**Supplied records:**

=====

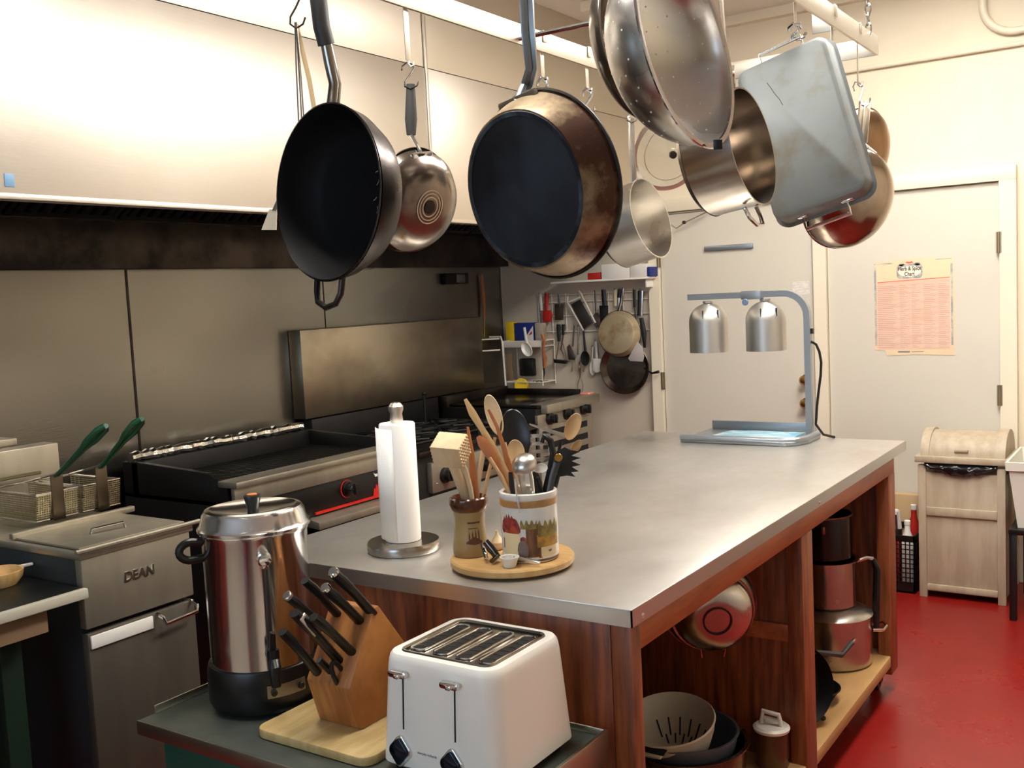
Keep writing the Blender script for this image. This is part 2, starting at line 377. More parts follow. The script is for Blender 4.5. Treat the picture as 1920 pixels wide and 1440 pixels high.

=====

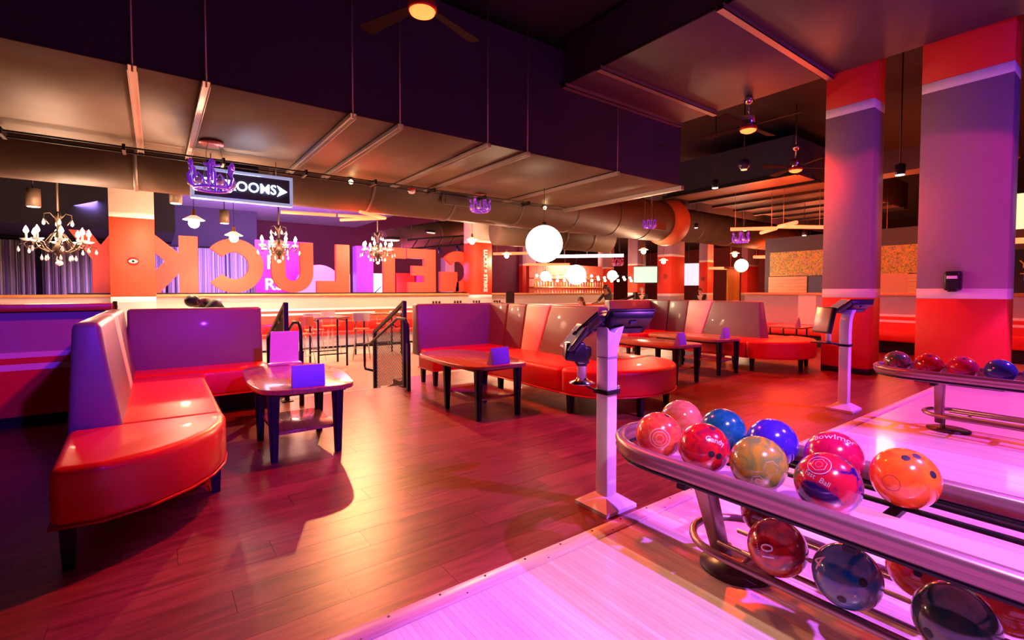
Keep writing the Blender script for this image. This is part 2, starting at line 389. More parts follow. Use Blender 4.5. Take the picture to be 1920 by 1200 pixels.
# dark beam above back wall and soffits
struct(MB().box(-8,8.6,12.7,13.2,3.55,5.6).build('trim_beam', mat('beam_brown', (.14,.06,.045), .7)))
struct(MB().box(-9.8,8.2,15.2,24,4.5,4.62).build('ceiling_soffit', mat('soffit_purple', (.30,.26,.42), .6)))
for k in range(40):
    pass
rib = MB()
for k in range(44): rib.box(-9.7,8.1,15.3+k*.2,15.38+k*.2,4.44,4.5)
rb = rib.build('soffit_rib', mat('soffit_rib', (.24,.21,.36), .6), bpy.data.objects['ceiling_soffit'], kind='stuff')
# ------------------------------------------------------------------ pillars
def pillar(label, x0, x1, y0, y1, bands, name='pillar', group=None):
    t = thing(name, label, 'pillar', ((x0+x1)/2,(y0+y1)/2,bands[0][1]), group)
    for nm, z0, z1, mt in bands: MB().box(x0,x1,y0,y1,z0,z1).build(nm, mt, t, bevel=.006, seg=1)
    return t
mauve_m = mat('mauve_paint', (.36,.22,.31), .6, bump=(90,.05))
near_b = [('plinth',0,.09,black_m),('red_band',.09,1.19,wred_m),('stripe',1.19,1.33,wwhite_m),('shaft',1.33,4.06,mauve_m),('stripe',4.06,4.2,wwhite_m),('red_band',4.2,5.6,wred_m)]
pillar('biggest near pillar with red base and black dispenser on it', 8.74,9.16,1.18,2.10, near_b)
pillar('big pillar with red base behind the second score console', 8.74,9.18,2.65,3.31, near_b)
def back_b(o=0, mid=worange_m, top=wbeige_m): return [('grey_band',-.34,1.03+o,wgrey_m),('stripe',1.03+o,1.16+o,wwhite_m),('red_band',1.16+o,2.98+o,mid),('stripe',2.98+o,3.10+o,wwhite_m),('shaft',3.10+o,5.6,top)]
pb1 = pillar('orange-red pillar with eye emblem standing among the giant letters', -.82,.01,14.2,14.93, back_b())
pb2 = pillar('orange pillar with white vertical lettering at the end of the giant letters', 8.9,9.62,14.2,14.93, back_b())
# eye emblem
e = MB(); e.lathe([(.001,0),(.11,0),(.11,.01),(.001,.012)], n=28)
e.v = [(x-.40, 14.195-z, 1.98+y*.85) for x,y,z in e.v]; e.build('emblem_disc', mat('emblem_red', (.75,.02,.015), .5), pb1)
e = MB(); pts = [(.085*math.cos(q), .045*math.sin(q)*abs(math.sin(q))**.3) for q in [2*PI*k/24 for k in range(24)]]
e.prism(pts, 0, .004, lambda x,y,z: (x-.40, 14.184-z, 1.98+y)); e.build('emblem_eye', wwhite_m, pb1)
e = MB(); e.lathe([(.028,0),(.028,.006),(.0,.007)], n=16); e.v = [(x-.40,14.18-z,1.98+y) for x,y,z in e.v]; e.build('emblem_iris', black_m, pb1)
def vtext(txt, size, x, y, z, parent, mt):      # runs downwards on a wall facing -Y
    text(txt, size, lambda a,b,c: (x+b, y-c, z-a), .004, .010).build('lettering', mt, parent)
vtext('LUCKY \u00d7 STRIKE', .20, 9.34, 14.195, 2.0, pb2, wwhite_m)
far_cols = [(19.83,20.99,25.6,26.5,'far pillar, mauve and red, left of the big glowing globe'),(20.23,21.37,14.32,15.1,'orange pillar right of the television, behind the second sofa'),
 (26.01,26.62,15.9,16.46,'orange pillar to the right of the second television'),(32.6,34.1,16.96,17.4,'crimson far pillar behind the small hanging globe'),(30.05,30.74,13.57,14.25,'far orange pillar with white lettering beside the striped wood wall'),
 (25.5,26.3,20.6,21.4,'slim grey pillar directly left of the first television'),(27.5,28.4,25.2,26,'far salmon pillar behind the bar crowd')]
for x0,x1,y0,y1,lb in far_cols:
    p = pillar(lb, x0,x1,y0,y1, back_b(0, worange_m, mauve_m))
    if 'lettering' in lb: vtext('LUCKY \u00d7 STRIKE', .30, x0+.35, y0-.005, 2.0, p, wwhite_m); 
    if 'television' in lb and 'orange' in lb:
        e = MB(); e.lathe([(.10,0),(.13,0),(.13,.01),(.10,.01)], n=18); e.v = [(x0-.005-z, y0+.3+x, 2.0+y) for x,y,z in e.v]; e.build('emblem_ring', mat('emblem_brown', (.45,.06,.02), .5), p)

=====

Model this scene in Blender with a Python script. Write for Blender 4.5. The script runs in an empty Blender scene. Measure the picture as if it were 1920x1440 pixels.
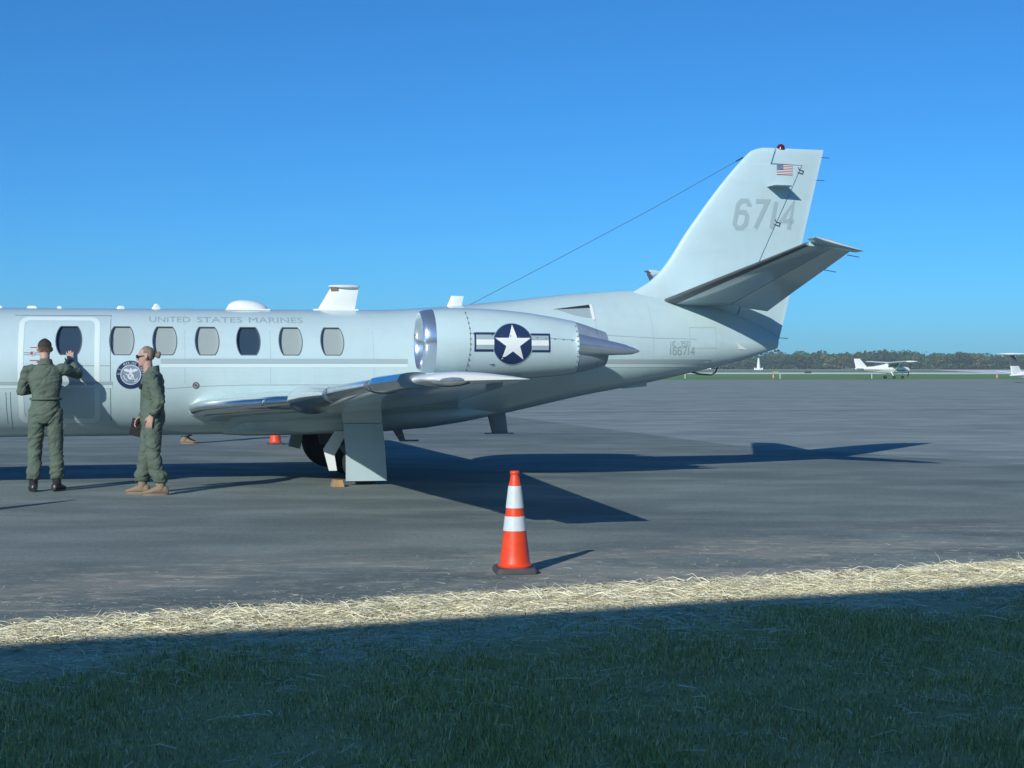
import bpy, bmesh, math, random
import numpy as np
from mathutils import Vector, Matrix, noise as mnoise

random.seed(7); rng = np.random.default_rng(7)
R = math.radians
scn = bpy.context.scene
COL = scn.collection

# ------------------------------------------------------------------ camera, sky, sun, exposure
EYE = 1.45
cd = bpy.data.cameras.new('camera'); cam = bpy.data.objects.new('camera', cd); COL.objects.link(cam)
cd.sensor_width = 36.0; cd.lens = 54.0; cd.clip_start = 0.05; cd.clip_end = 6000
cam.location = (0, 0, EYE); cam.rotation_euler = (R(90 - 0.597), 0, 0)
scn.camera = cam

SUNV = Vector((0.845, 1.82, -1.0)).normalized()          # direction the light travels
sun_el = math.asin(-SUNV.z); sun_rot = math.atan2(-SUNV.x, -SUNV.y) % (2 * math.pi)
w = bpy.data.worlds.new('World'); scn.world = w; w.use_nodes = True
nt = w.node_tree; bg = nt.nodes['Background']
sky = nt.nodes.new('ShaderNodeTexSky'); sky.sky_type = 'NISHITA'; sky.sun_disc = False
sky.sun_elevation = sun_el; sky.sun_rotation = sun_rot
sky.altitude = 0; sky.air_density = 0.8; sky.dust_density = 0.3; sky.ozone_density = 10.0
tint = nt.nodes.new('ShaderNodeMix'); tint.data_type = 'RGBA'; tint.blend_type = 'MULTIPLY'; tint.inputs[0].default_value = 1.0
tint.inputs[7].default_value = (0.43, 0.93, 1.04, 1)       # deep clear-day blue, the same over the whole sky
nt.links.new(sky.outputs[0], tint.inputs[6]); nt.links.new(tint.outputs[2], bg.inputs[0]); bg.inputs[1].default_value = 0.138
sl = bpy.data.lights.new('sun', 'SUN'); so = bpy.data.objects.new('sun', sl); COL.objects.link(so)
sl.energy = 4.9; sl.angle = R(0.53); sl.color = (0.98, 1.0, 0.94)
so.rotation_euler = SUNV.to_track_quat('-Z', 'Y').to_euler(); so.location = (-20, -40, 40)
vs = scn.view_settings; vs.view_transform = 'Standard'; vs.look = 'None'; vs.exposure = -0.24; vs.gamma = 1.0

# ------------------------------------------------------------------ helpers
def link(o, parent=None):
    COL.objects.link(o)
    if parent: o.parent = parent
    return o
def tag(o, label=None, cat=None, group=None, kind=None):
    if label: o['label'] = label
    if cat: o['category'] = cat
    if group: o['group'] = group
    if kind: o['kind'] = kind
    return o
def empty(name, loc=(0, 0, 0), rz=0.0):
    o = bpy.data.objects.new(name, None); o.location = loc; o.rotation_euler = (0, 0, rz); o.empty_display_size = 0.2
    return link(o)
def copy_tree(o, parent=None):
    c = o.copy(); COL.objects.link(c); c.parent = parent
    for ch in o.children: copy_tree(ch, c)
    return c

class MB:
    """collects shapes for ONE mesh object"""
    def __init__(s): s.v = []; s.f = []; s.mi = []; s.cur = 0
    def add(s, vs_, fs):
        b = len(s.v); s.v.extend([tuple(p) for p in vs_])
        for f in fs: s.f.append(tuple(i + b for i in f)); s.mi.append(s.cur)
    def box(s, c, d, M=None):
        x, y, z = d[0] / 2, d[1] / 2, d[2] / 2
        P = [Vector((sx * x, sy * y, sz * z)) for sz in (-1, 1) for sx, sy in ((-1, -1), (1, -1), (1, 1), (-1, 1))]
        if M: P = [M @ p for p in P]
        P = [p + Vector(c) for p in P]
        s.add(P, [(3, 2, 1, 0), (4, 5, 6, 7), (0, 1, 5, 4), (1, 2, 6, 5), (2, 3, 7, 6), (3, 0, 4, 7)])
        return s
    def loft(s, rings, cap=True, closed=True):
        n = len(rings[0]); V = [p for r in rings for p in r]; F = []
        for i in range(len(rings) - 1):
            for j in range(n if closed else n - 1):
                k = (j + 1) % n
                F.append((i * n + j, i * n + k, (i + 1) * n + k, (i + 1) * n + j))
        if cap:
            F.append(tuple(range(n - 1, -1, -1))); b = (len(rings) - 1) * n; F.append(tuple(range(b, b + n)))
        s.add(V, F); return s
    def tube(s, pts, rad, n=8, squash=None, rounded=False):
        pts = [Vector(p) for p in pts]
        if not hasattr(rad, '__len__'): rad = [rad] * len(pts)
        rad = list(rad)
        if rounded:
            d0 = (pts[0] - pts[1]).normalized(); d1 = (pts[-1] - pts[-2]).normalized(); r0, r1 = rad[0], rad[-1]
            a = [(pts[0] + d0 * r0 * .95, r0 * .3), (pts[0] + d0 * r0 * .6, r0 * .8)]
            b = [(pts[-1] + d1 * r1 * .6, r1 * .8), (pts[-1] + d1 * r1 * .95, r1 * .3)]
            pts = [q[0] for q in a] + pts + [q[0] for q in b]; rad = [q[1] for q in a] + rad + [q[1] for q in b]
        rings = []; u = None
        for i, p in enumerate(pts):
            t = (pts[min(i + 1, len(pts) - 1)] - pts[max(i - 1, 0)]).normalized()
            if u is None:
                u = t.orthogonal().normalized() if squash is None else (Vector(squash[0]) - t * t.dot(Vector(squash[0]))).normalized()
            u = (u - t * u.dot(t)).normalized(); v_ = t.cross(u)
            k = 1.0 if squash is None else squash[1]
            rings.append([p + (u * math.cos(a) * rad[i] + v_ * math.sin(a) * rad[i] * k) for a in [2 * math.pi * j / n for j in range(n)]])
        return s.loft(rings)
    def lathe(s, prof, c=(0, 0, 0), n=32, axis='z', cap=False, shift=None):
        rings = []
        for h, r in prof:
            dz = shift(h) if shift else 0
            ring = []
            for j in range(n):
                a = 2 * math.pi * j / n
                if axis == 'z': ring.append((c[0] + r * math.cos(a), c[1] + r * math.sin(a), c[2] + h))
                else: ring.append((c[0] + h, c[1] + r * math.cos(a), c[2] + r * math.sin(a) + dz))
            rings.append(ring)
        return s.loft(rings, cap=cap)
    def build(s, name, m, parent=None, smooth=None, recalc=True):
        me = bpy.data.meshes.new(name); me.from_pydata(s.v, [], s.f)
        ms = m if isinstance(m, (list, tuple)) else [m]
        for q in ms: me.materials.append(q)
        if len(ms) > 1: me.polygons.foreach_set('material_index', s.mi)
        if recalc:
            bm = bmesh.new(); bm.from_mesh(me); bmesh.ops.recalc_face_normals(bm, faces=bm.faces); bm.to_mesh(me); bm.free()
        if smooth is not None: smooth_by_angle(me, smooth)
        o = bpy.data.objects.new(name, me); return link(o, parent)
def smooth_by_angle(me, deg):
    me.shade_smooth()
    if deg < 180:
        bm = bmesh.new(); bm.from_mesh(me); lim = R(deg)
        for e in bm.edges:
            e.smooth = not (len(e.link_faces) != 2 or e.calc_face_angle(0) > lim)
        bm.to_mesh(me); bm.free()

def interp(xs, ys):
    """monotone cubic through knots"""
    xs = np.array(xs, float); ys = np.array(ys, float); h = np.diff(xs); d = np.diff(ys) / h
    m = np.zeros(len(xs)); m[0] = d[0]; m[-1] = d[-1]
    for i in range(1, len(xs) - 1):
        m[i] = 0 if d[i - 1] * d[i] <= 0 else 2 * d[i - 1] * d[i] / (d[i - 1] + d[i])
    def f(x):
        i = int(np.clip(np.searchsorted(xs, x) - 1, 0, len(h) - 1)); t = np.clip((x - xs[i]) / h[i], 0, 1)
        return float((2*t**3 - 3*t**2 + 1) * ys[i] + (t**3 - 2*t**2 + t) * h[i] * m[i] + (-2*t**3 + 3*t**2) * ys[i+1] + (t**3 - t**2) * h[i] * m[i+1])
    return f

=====

**Exercise directions:** Only the lines from the one with "Model this scene" down to the one with "COL = scn.collection" belong in your copy, both ends included; write them out exactly and skip any pictures.

**The output:**
Model this scene in Blender with a Python script. Write for Blender 4.5. The script runs in an empty Blender scene. Measure the picture as if it were 1920x1440 pixels.
import bpy, bmesh, math, random
import numpy as np
from mathutils import Vector, Matrix, noise as mnoise

random.seed(7); rng = np.random.default_rng(7)
R = math.radians
scn = bpy.context.scene
COL = scn.collection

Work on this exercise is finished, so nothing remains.